Build Your Wholesale Accounts/Exclusivity

by Carolyn Edlund

Wholesaling your art or handmade goods? Here’s how to deal with the “exclusivity” issue.


Trade Show shoppers

Photo courtesy Buyers Market of American Craft.


If you are a creative entrepreneur with a handmade or manufactured line of products, you may be doing some wholesaling, or selling to “the trade.” When you start wholesaling your line, the market is wide open for your products. You might attend a national trade show and start finding buyers from all over the country, or the world. Any account is fair game, and you should work with as many customers as you choose.

If your market is narrower, such as when you are approaching retailers locally, or if you have a significant presence in one city, for instance, you might start hearing some rumblings about exclusivity. Your customers may not be pleased to know that your work is being sold across the street from their store location. This is a legitimate concern, because stores generally like to have product lines that distinguish them from others and make them a destination for shoppers. Sometimes store owners feel that their competition is going after their product lines to copy their success.

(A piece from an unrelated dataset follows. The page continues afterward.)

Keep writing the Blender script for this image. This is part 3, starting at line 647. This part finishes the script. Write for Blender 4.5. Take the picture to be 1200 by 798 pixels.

Should you offer exclusivity to certain accounts, and how do you do it? This is a choice many manufacturers make, including small manufacturers (that’s you!) and can be advantageous. Consider the following factors:

  • Rather than risk losing a great account, you might want to offer them exclusivity, such as a zipcode area or section of town. Some prospective customers will ask you this up front when considering whether they want to buy from you. Don’t give these terms easily. Consider what business you will be losing. How much will they buy from you? Is it worth it to turn down other accounts for this one? You may want to ask for a large enough order to justify these terms.
  • You could sell to several retailers in one area, but offer them exclusivity on different collections in your line. This can work if you have an extensive product offering, especially if the look of the collections is quite distinctive, or one is significantly more expensive than the other.
  • Consider giving exclusivity for a limited period of time. You can then evaluate whether this agreement is working for you and for your account without over-promising.
  • If you work with sales reps, keep communication open about any exclusivity that you are giving to accounts. Your reps may also want to offer exclusives to customers, but should let you know first. Be up front with your accounts to head off mistakes.
  • When you are selling to wholesale buyers who have more than one retail store, let them know if you have given other accounts exclusives near any of their locations.
  • What if an account who has exclusivity isn’t buying enough of your product line to justify it? Be honest with them, and let them know if you feel you should no longer honor that exclusive because of volume. Try to resolve the issue – they may agree to purchase an agreed amount of your line to keep their exclusivity.
  • Giving exclusivity can bring headaches, and generally should be used sparingly to land and keep lucrative wholesale accounts if necessary. Before offering this perk, make sure you consider the pros and cons for your business.